In most cases, companies did not report the value of the business arm creating the most pollution.  

“The information is out there, but the individual investor like me and you, we don’t pay attention,” said Trabelsi. 

All that lip service about being good stewards of the environment isn’t just bad for the planet, he added, but terrible for companies who get caught. Businesses can face hefty fines, and the cost of financing for firms who engage in greenwashing will also be exorbitantly high. 

In addition, Trabelsi and his fellow researchers found that the more optimistic a Chief Executive Officer (CEO) is, the more likely their company is to engage in greenwashing.  

“We also saw that media coverage and competition on the market reduce greenwashing,” he said. “So when there is media coverage and the market is so competitive, it’s unlikely firms will engage in greenwashing.” 

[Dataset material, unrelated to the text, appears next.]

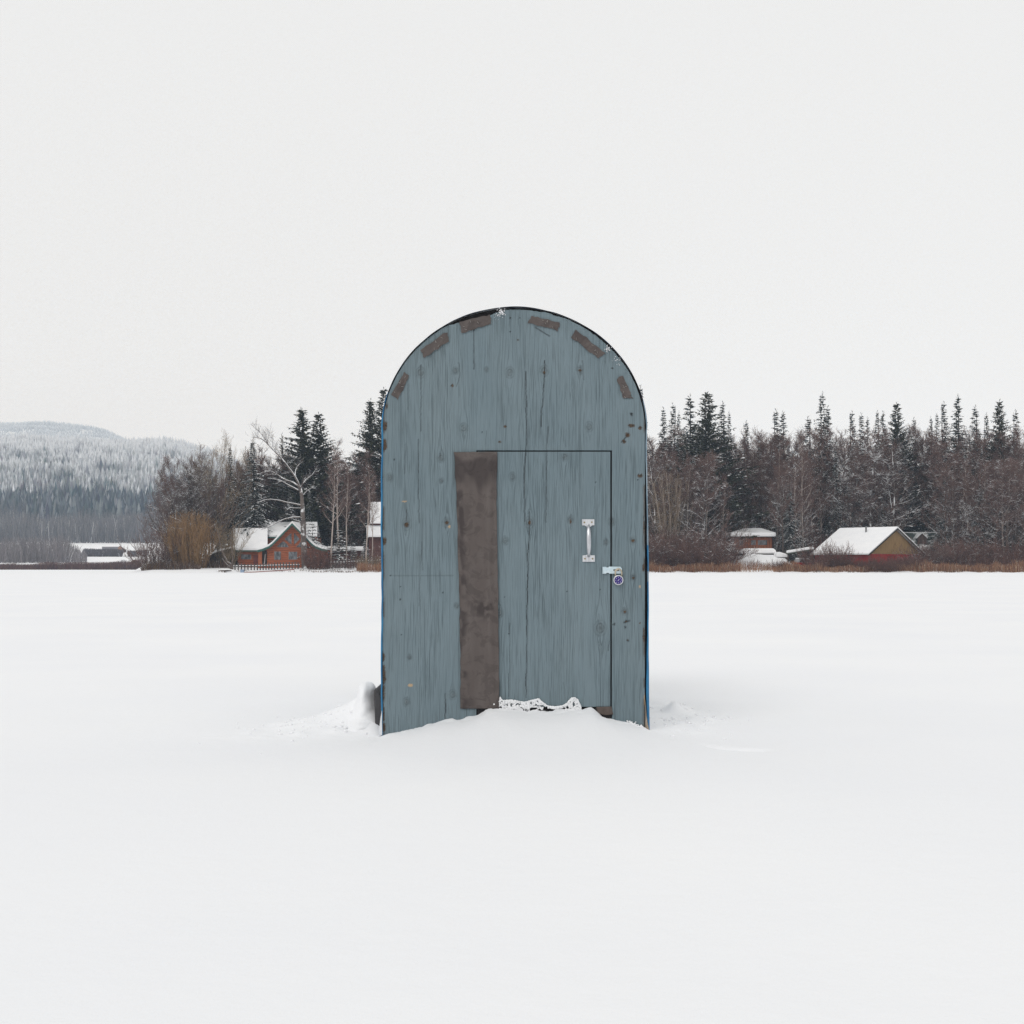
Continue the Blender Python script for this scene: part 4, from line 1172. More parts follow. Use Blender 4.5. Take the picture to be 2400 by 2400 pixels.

This is first of three studies Trabelsi has planned to examine the phenomenon of firms faking their environmental benefits. He also wants to look at the relationship between greenwashing and insider trading, and whether companies that fudge their eco-friendly ways are “cooking their books.” 

Ultimately, he hopes the findings will inspire activists to strengthen their role in the fight against greenwashing. Tougher rules around social and environmental disclosure, similar to those developing in Europe and Australia, are also essential to limit the practice, he added. 

“The market should sort out the lemons from the good cars,” Trabelsi said. “For that to happen, in terms of greenwashing, we need more regulations, tighter regulations.” 

As discouraging as his findings are about the state of corporate social responsibility, Trabelsi is optimistic there are businesses doing right by the planet.  

“There are good companies out there,” he said. “But who they are, we don’t know yet.”